Susan Calza leans over a student’s sculpture at her last students’ exhibit.

This doesn’t mean students could float through class. Sydney Arczynski, a fine arts junior who took sculpture class, said if a student didn’t put a lot of effort into a piece or held back on explaining a piece, the 3-D Art teacher knew and would call them out on their “bull crap.” But Calza’s skills went beyond helping students shape art and also helped shape lives.

“She’s really amazing at listening and she’s helped me grow not just as an artist, but pushing me mentally and physically,” said Arczynski. “I never did sculpture until I took her class and she’s helped me become an artist but also helped me reflect who I am as a human being. She’s always encouraged travelling or trying something new… you know, grow up.”

The same type of counsel has been instrumental for Erin Keyes, a junior pursuing a bachelor’s in studio arts. She said the sculpture teacher has helped her art path as well as her personal path, identifying areas of Keyes’ sculptures, and thereby her life, that may need more work.

Two pieces stand out in Keyes’ mind. The first was a wooden box lined with cloth. The other was a plaster of a chest with a large gash in the center, which she covered with a feather.

“With those two pieces she noticed I was constantly putting barriers between the piece and the viewer,” Keyes said. “She taught me to identify the barriers I was [constructing]. I have made my work more naked and exposed. Since my work is a reflection of myself, I’m making myself more naked and exposed.”

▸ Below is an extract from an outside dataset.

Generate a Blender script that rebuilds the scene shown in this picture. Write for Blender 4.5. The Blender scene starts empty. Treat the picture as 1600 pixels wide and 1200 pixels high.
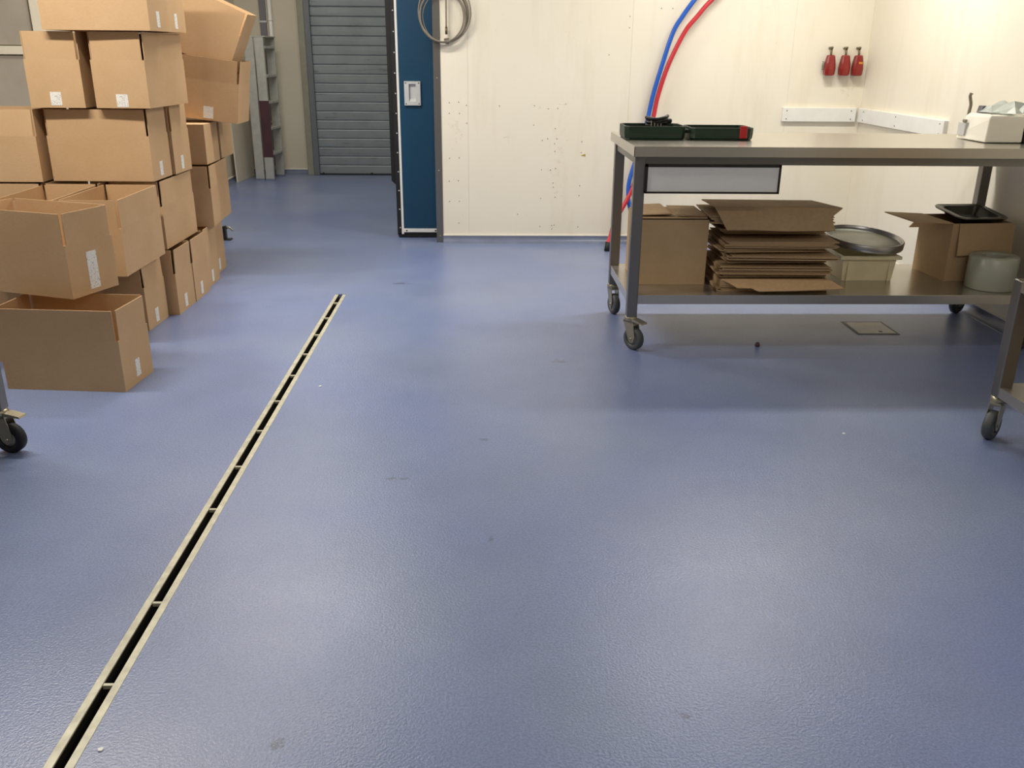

According to Calza, the deeper an artist goes into her work, the grittier it becomes and the more authentic it is. She said it’s like reading a poem, book, or meeting someone and knowing right off if the person is “bull shitting.” For her, true art intrinsically conveys a sense of a person’s essence; an autobiography.

This chapter of her life is ending with farewells, hugs, and tears. Not only does she say good-bye to students, but also colleagues and friends she has worked with for up to two decades. Then there’s the art program, itself, a work in progress that has her fingerprints all over it.

Professor of Fine & Performing Arts Ken Leslie said that the Visual Arts Program has gone through huge changes over the years, with Calza orchestrating a large part of it. According to a brief speech he made during Calza’s last student exhibit of sculpture and performance April 29 at the Visual Arts Center, she was the main reason there were two art galleries there; one with open light and windows and the smaller black room with controlled lighting.

He then presented her with a plaque on which is written, “The Susan Calza Black Box Gallery a gift from family and friends.” Calza, nose pink and eyelashes batting rapidly, stared at the plaque for a few moments before cupping her hands together in prayer-like fashion and tipping her head in thanks.

The retiring 3-D Art teacher is leaving her prints on the lives of the people she’s worked with, too.

“Susan Calza has been a fabulous mentor, colleague and friend,” said Mary Martin, associate professor and chair of Fine & Performing Arts. “One of my favorite parts of my time at Johnson so far has been traveling with her and students. Together we have taken students to New York City countless times (including twice this semester) as well as England, France, Turkey and Greece. On trips Susan has an incredible knack for finding the most interesting and fun things to do and see. Regardless of the situation, Susan never loses her sense of humor and compassion. I will miss working with her.”